When the meaning of a Mine Act provision is ambiguous, a level of deference is accorded to the Secretary (rather than the Commission), although the circuits are split in determining appropriate deference amount.  The Fourth Circuit found that the Secretary’s positions, taken for the purposes of litigation, are distinguished from “legislative-type” determinations that would ordinarily receive Chevron deference because they are not binding or precedential, and did not rise out of notice-and-comment rulemaking procedures.  Thus, the Fourth Circuit held that the Secretary was not entitled to Chevron deference in this case, but instead was only entitled Skidmore deference.

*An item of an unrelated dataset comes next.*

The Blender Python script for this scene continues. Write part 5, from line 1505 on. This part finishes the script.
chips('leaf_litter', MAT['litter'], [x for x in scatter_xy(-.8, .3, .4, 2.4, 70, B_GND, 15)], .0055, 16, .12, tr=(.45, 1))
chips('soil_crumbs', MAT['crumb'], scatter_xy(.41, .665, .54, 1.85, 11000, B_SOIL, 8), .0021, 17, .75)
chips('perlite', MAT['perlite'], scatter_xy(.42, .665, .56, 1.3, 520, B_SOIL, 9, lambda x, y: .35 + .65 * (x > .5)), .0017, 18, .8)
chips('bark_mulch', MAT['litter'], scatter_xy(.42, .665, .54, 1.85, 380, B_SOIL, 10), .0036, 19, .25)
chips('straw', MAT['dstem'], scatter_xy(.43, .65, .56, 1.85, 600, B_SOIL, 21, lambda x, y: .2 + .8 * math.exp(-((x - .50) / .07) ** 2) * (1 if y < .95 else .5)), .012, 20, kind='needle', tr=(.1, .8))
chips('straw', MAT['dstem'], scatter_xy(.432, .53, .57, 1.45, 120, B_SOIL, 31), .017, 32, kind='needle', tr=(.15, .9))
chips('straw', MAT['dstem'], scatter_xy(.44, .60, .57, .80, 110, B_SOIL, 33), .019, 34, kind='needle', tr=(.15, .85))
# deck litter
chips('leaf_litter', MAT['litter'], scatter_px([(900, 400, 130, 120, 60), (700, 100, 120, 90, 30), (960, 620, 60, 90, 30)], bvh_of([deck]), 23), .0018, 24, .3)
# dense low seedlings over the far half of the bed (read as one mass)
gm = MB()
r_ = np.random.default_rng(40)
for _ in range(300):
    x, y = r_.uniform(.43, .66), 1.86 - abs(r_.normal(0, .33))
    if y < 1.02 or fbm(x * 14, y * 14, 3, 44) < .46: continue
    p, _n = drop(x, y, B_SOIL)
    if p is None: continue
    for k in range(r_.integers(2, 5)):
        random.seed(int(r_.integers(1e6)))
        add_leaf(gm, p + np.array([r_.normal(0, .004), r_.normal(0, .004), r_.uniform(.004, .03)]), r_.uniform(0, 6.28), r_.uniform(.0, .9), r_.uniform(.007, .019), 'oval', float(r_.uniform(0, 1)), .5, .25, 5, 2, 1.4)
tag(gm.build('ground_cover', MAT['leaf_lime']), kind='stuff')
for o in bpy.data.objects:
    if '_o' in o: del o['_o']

Under the framework of Skidmore deference, the Court proceeded to evaluate the two types of violations.  For the permissibility violations, the Court found the Secretary’s interpretation—that the relevant hazard should be assumed under the third prong of the Mathies test—to be persuasive, noting the position’s consistency with Commission and appellate court precedent as well as the Mine Act’s history and purpose.  The only relevant “likelihood” consideration for this prong, the Court found, is the likelihood that the hazard will result in serious injury.  Thus, the Court held that, while the Commission did not adopt the above “assumption of the hazard’s existence” position, it properly determined that the permissibility violations were S&S, as the existence of the hazard was the only disputed legal issue.

For the accumulation violation, the Court also found the Secretary’s position—that requiring active abatement or an order to cease operations until abatement is completed—to be persuasive.  The Court noted that intended abatement efforts do not actually reduce the risk of harm, allowing mine operators to “plan” abatement measures than they actually expect to undertake.  Finally, the Court noted that the history and purpose of the Mine Act support this interpretation.  The Commission had adopted the Secretary’s interpretation in determining that the accumulation violation was S&S; thus, the Court held that this determination was proper.


The Fourth Circuit held that the application of the correct legal standards compelled the determinations made by the Commission—that the violations were S&S under 30 U.S.C. § 814(d)(1).  The Court thus denied the petition for review.